Como presidente do Banco Central, Roberto Campos Neto tem a capacidade de influenciar a taxa básica de juros (Selic), que atualmente está em 10,5% – uma das mais altas do mundo. Se Campos Neto ou empresas ligadas a ele possuíssem investimentos atrelados à taxa Selic, como títulos públicos, conforme aponta a denúncia de Lindbergh, ele poderia lucrar pessoalmente ao aumentar a taxa.

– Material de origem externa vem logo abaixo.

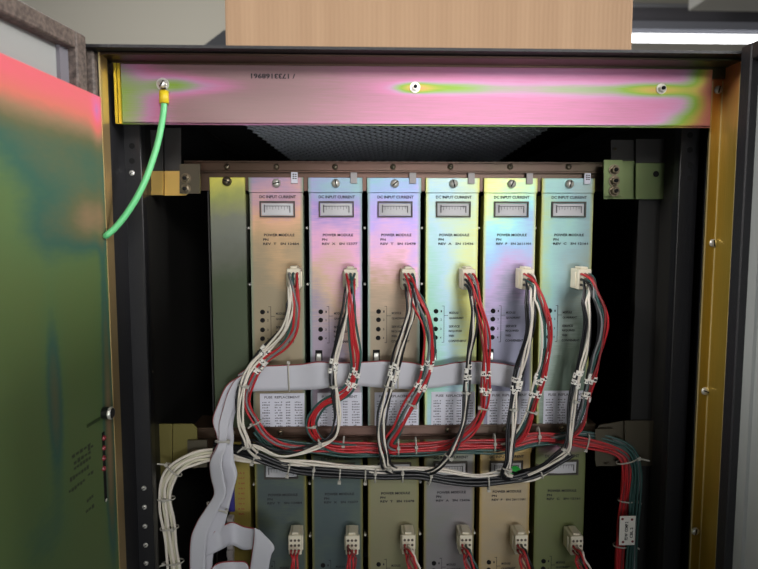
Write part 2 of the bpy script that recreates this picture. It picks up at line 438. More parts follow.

Já no caso do dinheiro em paraíso fiscal (offshore), Campos Neto, se as denúncias forem confirmadas, poderia movimentar esses fundos para aproveitar variações na Selic. A alteração da taxa Selic também afeta a valorização de diversos ativos, incluindo ações e imóveis. Sabendo de antemão das mudanças na política de juros, o presidente do BC poderia se posicionar para maximizar ganhos ou minimizar perdas em suas aplicações pessoais ou corporativas.
"Como é que pode ser presidente do Banco Central do Brasil e esconder negócios com especulação no exterior e no Brasil? O Banco Central autônomo além de garantir independência política de seu comando está assegurando também liberdade para seus negócios? Se não devia nada, por que entrou na justiça para se livrar da Comissão de Ética?", questionou, nas redes sociais, a deputada federal Gleisi Hoffmann (PT).